- [Your instructions]
From the listing below, select every line where the word "Write" appears.

- [Input records]

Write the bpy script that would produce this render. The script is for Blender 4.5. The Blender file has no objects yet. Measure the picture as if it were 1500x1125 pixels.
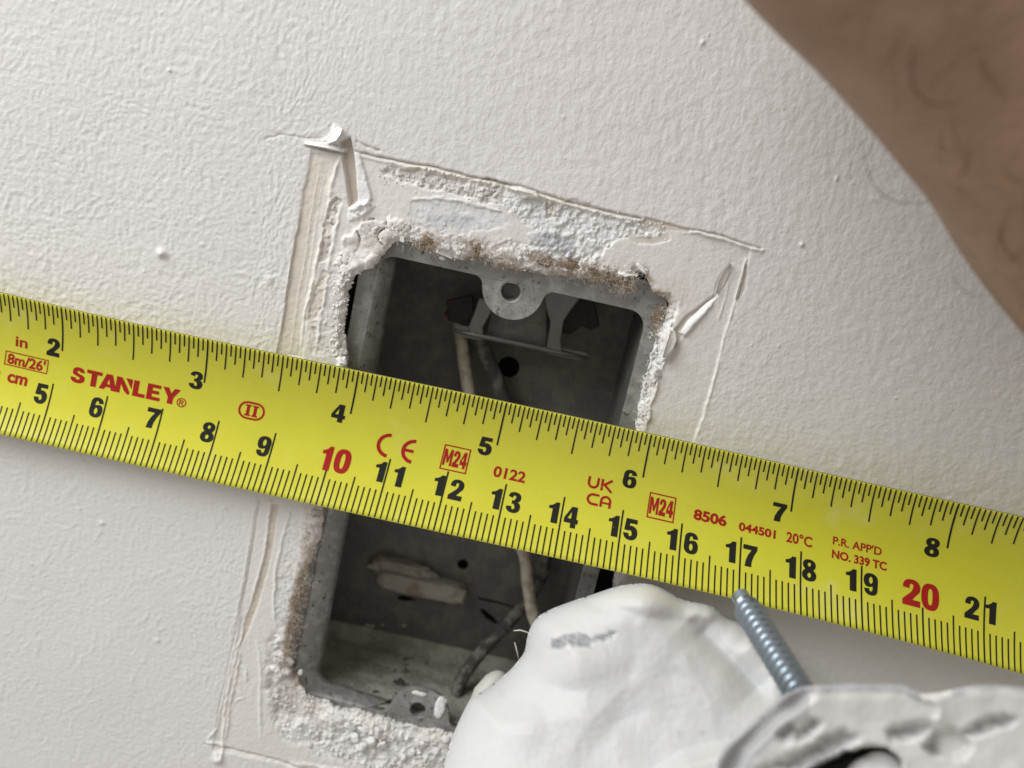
import bpy, bmesh, math, random
import numpy as np
from mathutils import Vector, noise as mnoise
from mathutils.geometry import tessellate_polygon
random.seed(7)
rng = np.random.RandomState(11)
S = 0.01                      # everything is authored in centimetres, the scene is in metres
scene = bpy.context.scene
COL = scene.collection

# ------------------------------------------------------------------ camera
F = 1653.0                    # focal length in photograph pixels (1500 wide)
PITCH, YAW, ROLL, DIST = math.radians(15.0), math.radians(0.0), math.radians(12.6), 19.3
fw = np.array([math.sin(YAW)*math.cos(PITCH), math.cos(YAW)*math.cos(PITCH), -math.sin(PITCH)])
_r = np.cross(fw, [0, 0, 1.0]); _r /= np.linalg.norm(_r); _u = np.cross(_r, fw)
RX = math.cos(ROLL)*_r + math.sin(ROLL)*_u
UX = math.cos(ROLL)*_u - math.sin(ROLL)*_r
CC = -fw*DIST
cam_d = bpy.data.cameras.new('camera')
cam = bpy.data.objects.new('camera', cam_d); COL.objects.link(cam)
from mathutils import Matrix
M = Matrix(((RX[0], UX[0], -fw[0], CC[0]*S), (RX[1], UX[1], -fw[1], CC[1]*S), (RX[2], UX[2], -fw[2], CC[2]*S), (0, 0, 0, 1)))
cam.matrix_world = M
cam_d.sensor_width = 36.0
cam_d.lens = 36.0*F/1500.0
cam_d.clip_start = 0.005; cam_d.clip_end = 50
cam_d.dof.use_dof = True
cam_d.dof.focus_distance = 0.187
cam_d.dof.aperture_fstop = 14.0
scene.camera = cam

# ------------------------------------------------------------------ light
w = bpy.data.worlds.new('World'); scene.world = w; w.use_nodes = True
bg = w.node_tree.nodes['Background']
bg.inputs[0].default_value = (1.0, 0.955, 0.915, 1); bg.inputs[1].default_value = 0.49

def area(name, loc, target, size, size_y, energy, color):
    d = bpy.data.lights.new(name, 'AREA'); d.shape = 'RECTANGLE'; d.size = size*S; d.size_y = size_y*S
    d.energy = energy; d.color = color
    o = bpy.data.objects.new(name, d); COL.objects.link(o)
    o.location = Vector(loc)*S
    o.rotation_euler = (Vector(target) - Vector(loc)).to_track_quat('-Z', 'Y').to_euler()
    return o
area('window_light', (-45, -29, 42), (0, 0, 0), 46, 46, 5.6, (0.96, 0.985, 1.0))
scene.view_settings.view_transform = 'Standard'; scene.view_settings.look = 'None'
scene.view_settings.exposure = 0.0; scene.view_settings.gamma = 1.0
scene.cycles.use_denoising = True

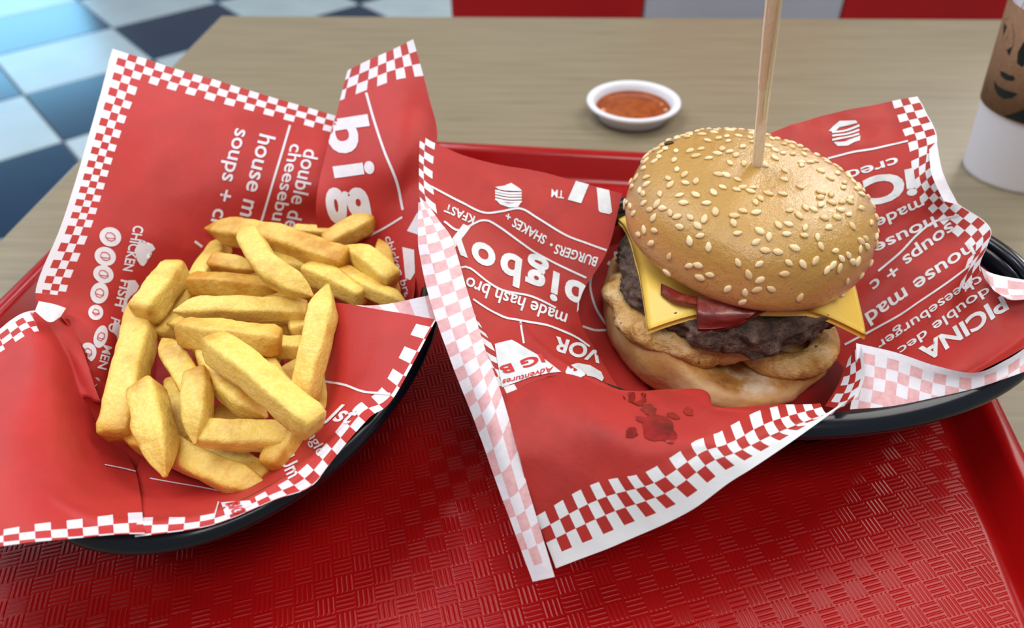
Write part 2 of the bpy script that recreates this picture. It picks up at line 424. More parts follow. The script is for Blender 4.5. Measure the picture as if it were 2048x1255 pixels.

- [Finished task]
Write the bpy script that would produce this render. The script is for Blender 4.5. The Blender file has no objects yet. Measure the picture as if it were 1500x1125 pixels.
Write part 2 of the bpy script that recreates this picture. It picks up at line 424. More parts follow. The script is for Blender 4.5. Measure the picture as if it were 2048x1255 pixels.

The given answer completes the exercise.